Spain pays record high rates on debt before summit

Spain paid euro-era record high rates to sell two long-term bonds on Thursday before European leaders meet to try and put a line under a debt crisis that threatens to tear into the bloc's larger periphery countries.

Spain sold 1.8 billion euros ($2.6 billion)of a 10-year bond, and 814 million euros of a 15-year bond, at the top of a low Treasury target of 1.75 billion to 2.75 billion euros.

But fears that Spain could be next to sink into a debt crisis that has already seen pushed three euro zone countries into bailouts forced the Treasury to pay hefty yields to investors.

European leaders will meet later to agree on a second rescue package for Greece and also other measures aimed at stopping the rot spreading further.

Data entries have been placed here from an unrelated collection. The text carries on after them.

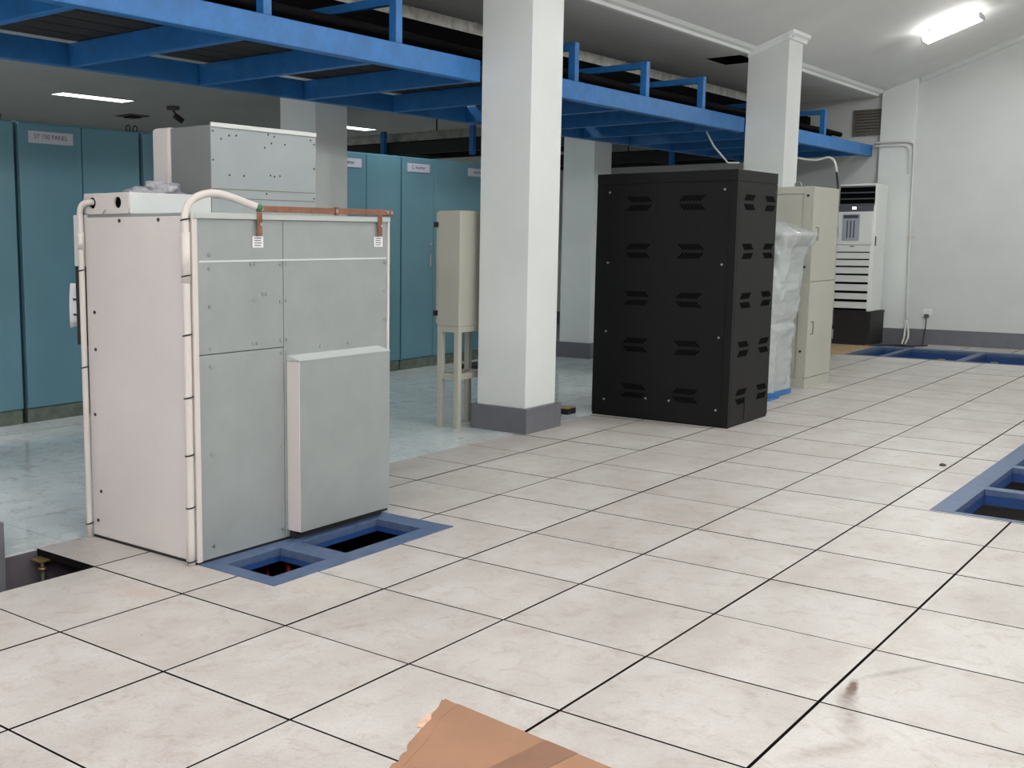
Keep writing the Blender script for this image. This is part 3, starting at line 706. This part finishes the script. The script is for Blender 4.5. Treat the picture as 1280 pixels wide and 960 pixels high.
def louvre(parent, c, w, h, right, nrm, flip):
    """a pair of slanted slot rows"""
    bm = bmesh.new(); R = Vector(right); N = Vector(nrm); n = 7
    for row in (0, 1):
        sk = .35*h*(1 if (row+flip) % 2 else -1)
        for k in range(n):
            a = -w/2+w*k/n; bb = a+w/n*.72; z0 = h*.55*(1-row)-h*.5+.0; z1 = z0+h*.36
            z0, z1 = ((.10 if row == 0 else -.46)*h, (.46 if row == 0 else -.10)*h)
            q = [R*(a-sk*.5)+Vector((0, 0, z0)), R*(bb-sk*.5)+Vector((0, 0, z0)), R*(bb+sk*.5)+Vector((0, 0, z1)), R*(a+sk*.5)+Vector((0, 0, z1))]
            lo = [bm.verts.new(p+N*.0002) for p in q]; hi = [bm.verts.new(p+N*.0016) for p in q]
            bm.faces.new(hi); bm.faces.new(lo[::-1])
            for i in range(4): bm.faces.new((lo[i], lo[(i+1) % 4], hi[(i+1) % 4], hi[i]))
    o = frombm('vent', bm, M_slot, parent, c); o['kind'] = 'stuff'; return o
for k, z in enumerate((1.76, 1.38, .995, .612, .23)):
    for q, x in enumerate((-.10, .35)): louvre(fp, (x, BY0, z), .185, .125, (1, 0, 0), (0, -1, 0), k+q)
    for q, y in enumerate((5.73, 6.165)): louvre(sp, (BX1, y, z), .19, .13, (0, 1, 0), (1, 0, 0), k+q+1)
screws([(x, BY0-.004, z) for x in (-.37, .605) for z in (1.855, 1.28, .711, .138)]+[(.008, BY0-.004, .177), (.211, BY0-.004, .177)], (0, 1, 0), .009, M_steel, fp, 'screw', .004)
screws([(BX1+.0, y, z) for y in (5.565, 6.28) for z in (1.855, 1.28, .711, .138)], (1, 0, 0), .008, M_dkscrew, sp, 'screw', .004)
box('cable_cover', (BX1+.0002, BX1+.005, 5.80, 6.04, .03, .215), M_blk, sp, .002)

# ------------------------------------------------------------------ wrapped unit and beige cabinet behind
M_wrap = mat('clear_plastic_wrap', (214, 219, 220), .12, trans=.3, alpha=.78, bump=1.0, bscale=26, spec=1.0)
w = thing('wrapped_unit', (.15, 7.45, 0), 'equipment under crumpled clear plastic wrap behind the black cabinet', 'equipment')
for q in ((-.20, .40, 7.12, 7.16, .0, .018), (.36, .40, 7.1601, 7.45, .0, .018), (-.20, .3499, 7.2, 7.9, .0, .06)): box('blue_base', q, M_blue, w)
box('inner_unit', (-.17, .28, 7.22, 7.82, .061, 1.42), M_whitebr, w)
from mathutils import noise as NZ
prof = [(.065, .385), (.25, .40), (.40, .40), (.55, .415), (.66, .435), (.70, .40), (.80, .44), (1.0, .455), (1.15, .465), (1.28, .48), (1.40, .52), (1.49, .57), (1.525, .585), (1.545, .54), (1.59, .44), (1.63, .34), (1.655, .20), (1.66, .04)]
bm = bmesh.new(); rings = []; NR, NS = 110, 110
def pint(z):
    for (a_, b_), (c_, d_) in zip(prof, prof[1:]):
        if a_ <= z <= c_: return b_+(d_-b_)*(z-a_)/(c_-a_)
    return prof[-1][1]
for q in range(NR):
    z = .065+(1.66-.065)*q/(NR-1); xr = pint(z); row = []
    yr = .37 if z < 1.5 else .37*max(.15, 1-((z-1.5)/.17)**2*.85)
    for k in range(NS):
        t = 2*math.pi*k/NS; c_, s_ = math.cos(t), math.sin(t)
        ex_ = 2/5; sx = math.copysign(abs(c_)**ex_, c_); sy = math.copysign(abs(s_)**ex_, s_)
        x = .05+((xr-.05) if sx > 0 else .27)*sx; y = 7.52+yr*sy
        p = Vector((x, y, z)); n1 = NZ.ridged_multi_fractal(Vector((x*4, y*4, z*2.2)), 1, 2, 4, 1, 2)
        kk = -.020*n1+.016+.016*NZ.noise(Vector((x*16, y*16, z*9)))+.008*NZ.noise(p*34)
        if q < NR-2: p += Vector((c_, s_, 0))*kk
        row.append(bm.verts.new(p-Vector((.05, 7.5, .065))))
    rings.append(row)
for A, B in zip(rings, rings[1:]):
    for k in range(NS): bm.faces.new((A[k], A[(k+1) % NS], B[(k+1) % NS], B[k])).smooth = True
bm.faces.new(rings[-1])
wo = frombm('plastic_wrap', bm, M_wrap, w, (.05, 7.5, .065))

EX0, EX1, EY0, EY1, EZ = -.45, .345, 8.29, 9.04, 1.99
e = thing('beige_cabinet', ((EX0+EX1)/2, (EY0+EY1)/2, 0), 'tall beige two-door steel cabinet behind the plastic wrapped unit', 'cabinet')
box('body', (EX0, EX1-.02, EY0+.012, EY1, .10, EZ), M_beige, e, .004)
box('plinth', (EX0+.003, EX1-.004, EY0+.003, EY1-.003, 0, .0995), M_beige, e)
box('corner_post', (EX1-.10, EX1-.0205, EY0, EY0+.0118, .101, EZ), M_beige, e, .002)
box('top_rim', (EX0, EX1-.101, EY0, EY0+.0118, EZ-.07, EZ), M_beige, e)
ep = box('side_panel', (EX0+.01, EX1-.115, EY0+.002, EY0+.0118, .20, EZ-.08), M_beige, e, .002)
for z0, z1, hz in ((.105, 1.058, .60), (1.064, EZ-.005, 1.53)):
    dr = box('door', (EX1-.0198, EX1, EY0+.004, EY1-.004, z0, z1), M_beige, e, .003)
    box('handle', [(EX1+.0002, EX1+.006, EY0+.09, EY0+.16, hz+.055, hz+.065), (EX1+.0002, EX1+.006, EY0+.09, EY0+.16, hz-.065, hz-.055), (EX1+.0002, EX1+.006, EY0+.15, EY0+.16, hz-.055, hz+.055)], M_beigeline, dr)
screws([(EX1-.06, EY0-.006, z) for z in (1.90, 1.205, .37)], (0, 1, 0), .013, M_black, e, 'lock', .006)
tube('lifting_ring', [(.13+.03*math.cos(a), EY0+.15, EZ+.02+.03*math.sin(a)) for a in [2*math.pi*i/12-math.pi/2 for i in range(13)]], .006, M_steel, e, 6, False)
for z in (.45, 1.5): box('hinge', (EX1-.0, EX1+.012, EY1-.0039, EY1+.006, z, z+.1), M_steel, e)

# white cable from the platform down behind the beige cabinet
fc = thing('flexible_conduit', (-.12, 10.1, 0), 'white flexible conduit arching from the blue platform down behind the beige cabinet', 'conduit')
tube('conduit', smoothpath([(-.86, 10.1, 2.65), (-.70, 10.1, 2.46), (-.44, 10.1, 2.388), (-.261, 10.1, 2.362), (-.123, 10.1, 2.385), (-.055, 10.1, 2.33), (-.027, 10.1, 2.22)], 6), .012, M_wpipe, fc)
tube('conduit_sleeve', [(-.027, 10.1, 2.22), (-.004, 10.1, 2.06), (-.06, 10.1, 1.6), (-.12, 10.1, .0)], .012, M_black, fc)
lp = tag(tube('loose_lead', [(-1.10, 9.03, 2.650), (-1.08, 9.2, 2.50), (-.93, 9.25, 2.315), (-.82, 9.3, 2.315)], .010, M_wpipe), 'thin white lead dangling under the blue platform above the black cabinet', 'lead')

# ------------------------------------------------------------------ floor standing air conditioner on a dark plinth
AX0, AX1, AY0, AY1, AZ0, AZ1 = -1.05, -.552, 13.5, 14.05, .475, 2.245
pb = thing('dark_plinth', (-.8, 13.85, 0), 'dark brown plinth carrying the floor standing air conditioner', 'plinth')
box('plinth_box', (-1.035, -.54, 13.51, 14.168, 0, .474), M_dkplinth, pb, .004)
box('plinth_edge', (-1.04, -.535, 13.505, 14.168, .44, .4735), M_dkplinth, pb)
a = thing('air_conditioner', (-.8, 13.8, AZ0), 'tall white floor standing air conditioner beside the end wall pilaster', 'air conditioner')
box('case', (AX0, AX1, AY0+.02, AY1, AZ0, AZ1), M_acwhite, a, .012)
ao = box('air_outlet', (AX0+.015, AX1-.02, AY0+.008, AY0+.0195, 1.955, 2.215), M_slot, a)
for z in (1.955, 2.03, 2.115, 2.195): box('louvre_slat', (AX0+.015, AX1-.02, AY0-.004, AY0+.0075, z, z+.016), M_acgrey, ao, .002)
dp = box('display_band', (AX0+.01, AX1-.03, AY0+.004, AY0+.0195, 1.865, 1.95), M_acgrey, a)
box('lit_display', (AX0+.19, AX0+.24, AY0+.001, AY0+.0035, 1.895, 1.925), M_diff, dp)
box('upper_panel', (AX0+.005, AX1-.03, AY0, AY0+.0195, 1.405, 1.86), M_acwhite, a, .004)
box('emblem', (AX0+.19, AX0+.24, AY0-.004, AY0-.0005, 1.375, 1.388), M_ink, a)
gl = box('intake_panel', (AX0+.002, AX1-.035, AY0+.002, AY0+.0195, .485, 1.395), M_acwhite, a, .004)
for z, h in ((1.30, .014), (1.20, .018), (1.10, .022), (.99, .026), (.87, .03), (.745, .034), (.625, .036), (.50, .034)):
    box('intake_slot', (AX0+.012, AX1-.045, AY0-.001, AY0+.0018, z-h/2, z+h/2), M_slot, gl)
npp = box('notice_paper', (AX0+.07, AX0+.30, AY0-.004, AY0-.001, 1.46, 1.83), mat('notice_grey_paper', (160, 166, 178), .7), a)
for k in range(3): box('notice_print', (AX0+.13+k*.045, AX0+.145+k*.045, AY0-.006, AY0-.0042, 1.50, 1.74), M_ink, npp)
box('notice_heading', (AX0+.08, AX0+.28, AY0-.006, AY0-.0042, 1.77, 1.815), M_ink, npp)
box('side_handle', (AX1+.0005, AX1+.012, AY0+.05, AY0+.08, 1.39, 1.52), M_acgrey, a)

# ------------------------------------------------------------------ end wall fittings
lv = thing('wall_louvre', (-.96, YE-.03, 2.965), 'grey square exhaust louvre on the end wall above the blue beam', 'vent')
box('louvre_frame', [(-1.15, -1.13, YE-.03, YE-.001, 2.96, 3.33), (-.79, -.77, YE-.03, YE-.001, 2.96, 3.33), (-1.13, -.79, YE-.03, YE-.001, 2.96, 2.98), (-1.13, -.79, YE-.03, YE-.001, 3.31, 3.33)], M_mesh, lv)
for k in range(8): box('blade', (-1.13, -.79, YE-.025, YE-.006, 2.985+k*.041, 3.015+k*.041), M_mesh, lv)
box('louvre_back', (-1.13, -.79, YE-.006, YE-.001, 2.98, 3.31), M_dkscrew, lv)
wc = thing('wall_conduit', (-.24, 14.2, .2), 'white conduit running along the pilaster and down the end wall', 'conduit')
tube('pipe', smoothpath([(-.80, 14.175, 2.845), (-.6, 14.175, 2.845), (-.37, 14.175, 2.84), (-.30, 14.175, 2.80), (-.285, 14.175, 2.72), (-.27, 14.175, 1.8), (-.25, 14.175, .9), (-.235, 14.175, .33)], 6), .017, M_wpipe, wc)
tube('pipe', smoothpath([(-.80, 14.18, 2.79), (-.6, 14.18, 2.79), (-.42, 14.18, 2.785), (-.36, 14.18, 2.74), (-.345, 14.18, 2.66), (-.34, 14.18, 2.4)], 6), .011, M_wpipe, wc)
tube('pipe_end', smoothpath([(-.235, 14.16, .34), (-.20, 14.14, .2), (-.19, 14.12, .1), (-.22, 14.10, .0)], 5), .014, M_wpipe, wc)
tube('pipe_end', smoothpath([(-.24, 14.16, .34), (-.24, 14.14, .2), (-.24, 14.12, .1), (-.26, 14.10, .0)], 5), .014, M_wpipe, wc)
for z in (1.5,): box('clip', (-.30, -.22, 14.15, 14.2, z, z+.03), M_pvc, wc)
so = thing('wall_socket', (0, YE-.03, .38), 'white wall socket with a plug and grey lead above the far skirting', 'socket')
box('plate', (-.05, .06, YE-.015, YE-.001, .40, .50), M_acwhite, so, .004)
box('plug', (-.03, .03, YE-.05, YE-.016, .38, .43), M_acgrey, so, .004)
tube('lead', smoothpath([(0, YE-.04, .38), (.0, YE-.045, .25), (-.02, YE-.045, .1), (-.02, YE-.06, .0)], 5), .006, M_dkscrew, so)
tag(box('plywood_sheet', (-1.6, -.45, 12.0, 13.3, .0, .02), M_wood), 'brown plywood sheet on the floor in front of the dark plinth', 'board')
tag(tube('floor_lead', smoothpath([(-.55, 13.40, .016), (-.30, 13.62, .02), (.0, 13.66, .02), (.12, 13.9, .02)], 6), .012, M_dkscrew), 'dark lead lying on the floor below the wall conduit', 'cable')

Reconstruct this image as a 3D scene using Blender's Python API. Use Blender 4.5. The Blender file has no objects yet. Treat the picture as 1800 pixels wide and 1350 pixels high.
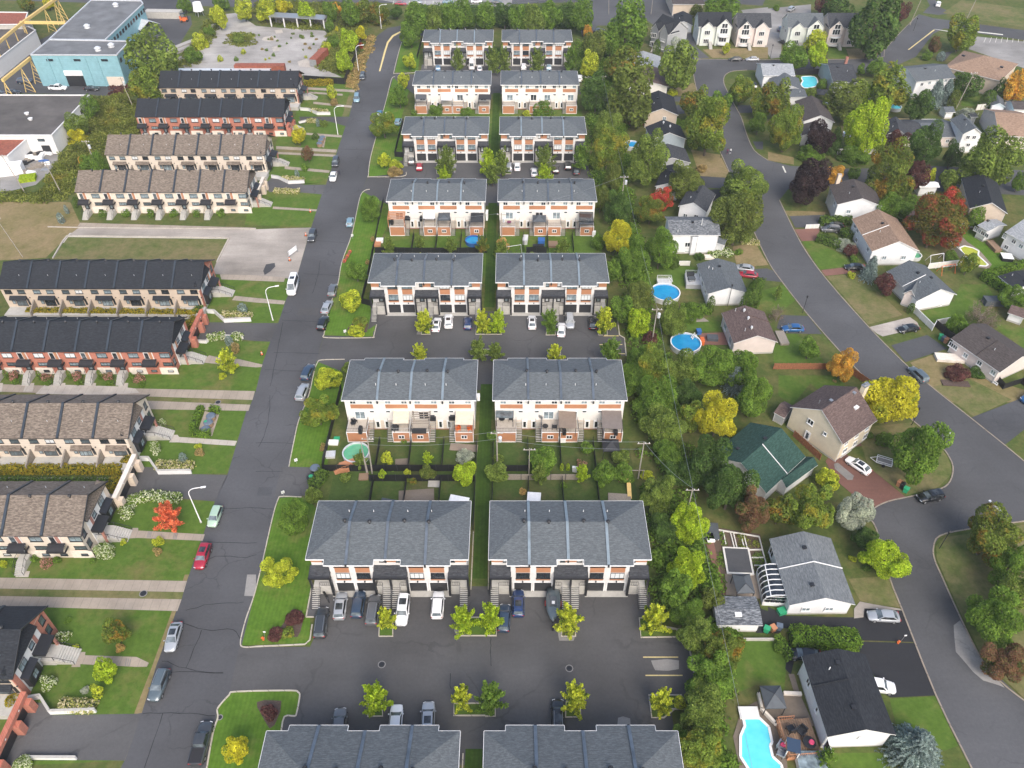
import bpy,math,random
import numpy as np
from mathutils import Vector,Matrix
import mathutils;tP=getattr(mathutils.geometry,'tessellate_polygon')
random.seed(7);rng=np.random.default_rng(7)
R=math.radians;PI=math.pi
scn=bpy.context.scene
col=scn.collection
# ---------------- camera, sky, sun, exposure
CAM_H=108.0;FPX=1400.0;PITCH=math.atan(1303/1400)
cd=bpy.data.cameras.new('camera');cam=bpy.data.objects.new('camera',cd);col.objects.link(cam)
cam.location=(0,0,CAM_H);cam.rotation_euler=(PI/2-PITCH,0,0)
cd.sensor_width=36;cd.lens=FPX/1800*36;cd.clip_start=1;cd.clip_end=6000
scn.camera=cam
world=bpy.data.worlds.new('World');scn.world=world;world.use_nodes=True
wn=world.node_tree;bg=wn.nodes['Background']
sky=wn.nodes.new('ShaderNodeTexSky');sky.sky_type='NISHITA';sky.sun_disc=False
SUN_EL,SUN_AZ=44,163       # elevation; compass direction the light comes from
sky.sun_elevation=R(SUN_EL);sky.sun_rotation=R(SUN_AZ);sky.dust_density=4.0;sky.air_density=1.0;sky.ozone_density=1.0
bg.inputs['Strength'].default_value=0.15
wn.links.new(sky.outputs[0],bg.inputs[0])
sd=bpy.data.lights.new('sun','SUN');sun=bpy.data.objects.new('sun',sd);col.objects.link(sun)
sd.energy=1.15;sd.angle=R(32);sd.color=(1,0.975,0.94)
sun.location=(0,0,200)
_az=R(SUN_AZ);_d=Vector((math.sin(_az)*math.cos(R(SUN_EL)),math.cos(_az)*math.cos(R(SUN_EL)),math.sin(R(SUN_EL))))
sun.rotation_euler=_d.to_track_quat('Z','Y').to_euler()
scn.view_settings.view_transform='Standard';scn.view_settings.look='None'
scn.view_settings.exposure=0.96;scn.view_settings.gamma=1.0;scn.view_settings.use_curve_mapping=False
# ---------------- survey: a mark in the photograph -> a point of the place at height z
CR={'P':(0,0,1)}
for i,rr in enumerate('ABCD'):
 for j in range(4):CR[rr+str(j+1)]=(450*j,(0,340,680,1010)[i],3.971)
for k,v in dict(E1=(1130,80,9),E2=(1130,230,9),E3=(1320,90,9),E4=(1480,180,9),E5=(1600,60,9),E6=(1600,180,9),E7=(1600,330,9),E8=(1110,360,9),
 F1=(1200,500,9),F2=(1270,660,7.104),F3=(1220,900,5.87),F4=(1250,1180,7.826),F5=(1600,500,6.75),F6=(1640,640,9.644),F7=(500,1010,5.143),F8=(600,690,7.104),
 G1=(630,490,7.5),G2=(860,690,6.75),G3=(660,340,8.571),G4=(860,340,8.571),G5=(0,860,7.5),G6=(150,680,9),G7=(0,600,5.294),G8=(0,1040,4.354)).items():CR[k]=v
CP,SP=math.cos(PITCH),math.sin(PITCH)
def px(c,x,y):
 a=CR[c];return(a[0]+x/a[2],a[1]+y/a[2])
def at(x,y,z=0.0):
 u,v=(x-900)/FPX,(y-675)/FPX
 d=Vector((u,CP-v*SP,-SP-v*CP))
 t=(z-CAM_H)/d.z
 return Vector((t*d.x,t*d.y,z))
def pts(s,z=0.0):
 out=[];c='P'
 for tok in s.replace(';',' ').split():
  if tok in CR:c=tok;acc=[];continue
  try:acc
  except NameError:acc=[]
  acc.append(float(tok))
  if len(acc)==2:out.append(at(*px(c,*acc),z));acc=[]
 return out
def pt(s,z=0.0):return pts(s,z)[0]
def mpp(c,x,y,z=0.0):            # metres per crop pixel, across, at a mark
 X,Y=px(c,x,y);return(at(X+1,Y,z)-at(X,Y,z)).length/CR[c][2]
def depr(c,x,y):
 return PITCH+math.atan((px(c,x,y)[1]-675)/FPX)
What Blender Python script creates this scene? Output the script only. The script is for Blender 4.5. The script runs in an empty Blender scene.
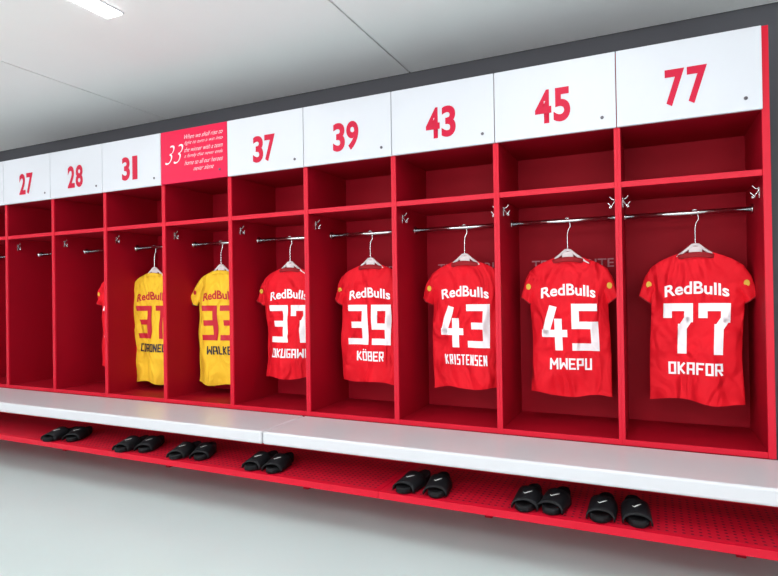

"In the long run, these are pretty punitive funding levels for Spain," said Marc Ostwald, strategist at Monument Securities, who said the auctions had at least gone reasonably well.

Rates at the auction came in lower than had been expected earlier this week after yields on the secondary market fell on Wednesday in anticipation that euro zone leaders may be able to cobble together a Greek rescue package to alleviate market concerns.

The average yield on the ten-year bond was 5.896 percent, up from 5.395 percent at the last sale on May 19. The yield was 6.191 percent on the 15-year issue, up from 6.027 percent at the last auction on June 16. Both were the highest levels for those maturities at auctions since 1997, before the creation of the euro.

Analysts warn that such rates will not be sustainable for Spain over a long period, and one said if the rate on the 10-year bond went much higher it would spell trouble.

"If it gets closer to 7 percent things can turn very ugly," said a director at a major bank with links to the Treasury.

Separately, France sold close to 8 billion euros in short-dated bonds that analysts said were well received by the market.

"Good French auctions as expected," said Peter Chatwell, rate strategist at Credit Agricole, London. "Well covered as normal, with demand for the five-year looking particularly good. Demand for non-German core paper remains solid, on this evidence."

On Thursday Spain's key debt risk premium as measured by the yield spread between its 10-year bonds and those of Germany was around 320 basis points, down from record highs close to 400 bps hit earlier this week.

Both bonds saw reasonable demand in tough market conditions, with the 10-year bond having a bid-to-cover ratio of 1.9 compared with 1.8 last time, and the 15-year bond was 2.1 times subscribed after 2.6 at its last auction.